W ostatniej kolejce niemieckiej Bundesligi odbył się mecz Bayeru Leverkusen i Borussii Dortmund. Goście wygrali 1:0 i umocnili się na 2. pozycji, nadal mając osiem punktów straty do Bayernu Monachium. To co najbardziej zaskoczyło w tym spotkaniu, to reakcja sędziego, który przerwał mecz i udał się do szatni.
Cała sytuacja zaczęła się od protestów menadżera Bayeru Leverkusen. Trener Aptekarzy miał pretensje do sędziego, że ten nie wskazał dokładnie miejsca, od którego przeciwnicy mieli wykonać rzut wolny. Po tym szybko rozegranym stałym fragmencie gry padła bramka dla gości, a Roger Schmidt wściekał się tuż przy linii bocznej. Sędzia postanowił wyrzucić go na trybuny. Trener odmówił, więc główny arbiter postanowił przerwać spotkanie w 67. minucie. Udał się do szatni, a wszyscy zgromadzeni na stadionie byli bardzo zaskoczeni. Mecz w końcu jednak wznowiono, lecz już nie padły żadne bramki.
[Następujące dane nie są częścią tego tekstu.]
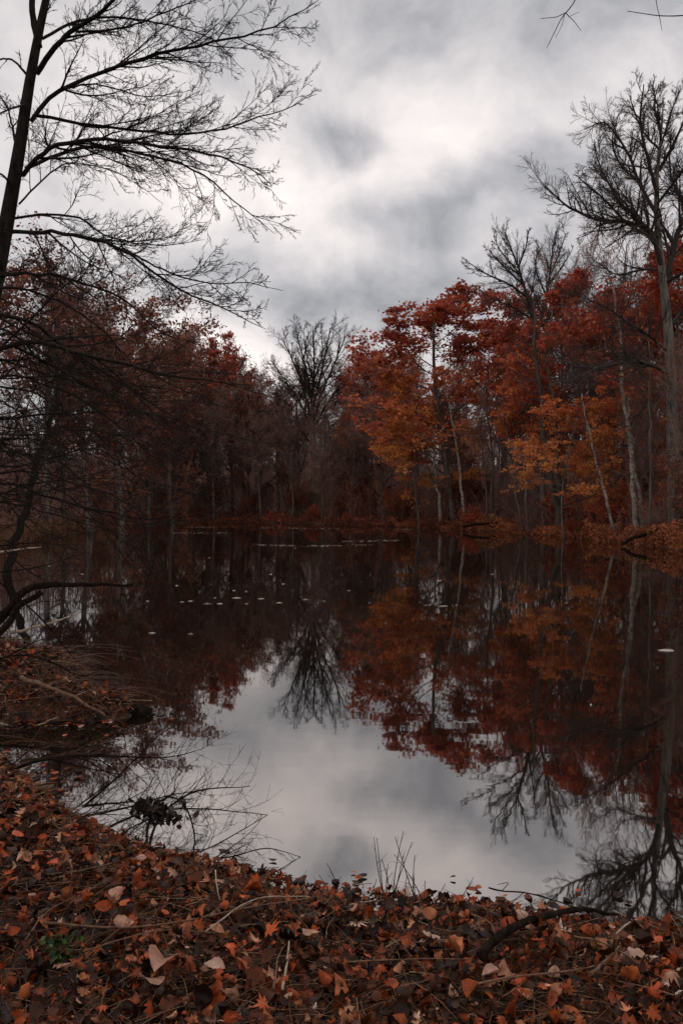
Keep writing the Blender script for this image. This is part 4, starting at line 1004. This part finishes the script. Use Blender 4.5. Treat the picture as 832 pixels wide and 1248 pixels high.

referee walk off the pitch because Leverkusen coach Roger Schmidt doesn't want to leave after getting red carded https://t.co/5Gj3Mt77vj
— 森田 真一 (@Shinichi_dingo) February 22, 2016
Spotkanie zakończyło się wynikiem 1:0, a gracze BVB mogli wracać do Dortmundu z uśmiechem na twarzy. Jedyną bramkę strzelił Pierre-Emerick Aubameyang, który goni Roberta Lewandowskiego w klasyfikacji strzelców Bundesligi. Polak ma na koncie 22 bramki, a Gabończyk 21.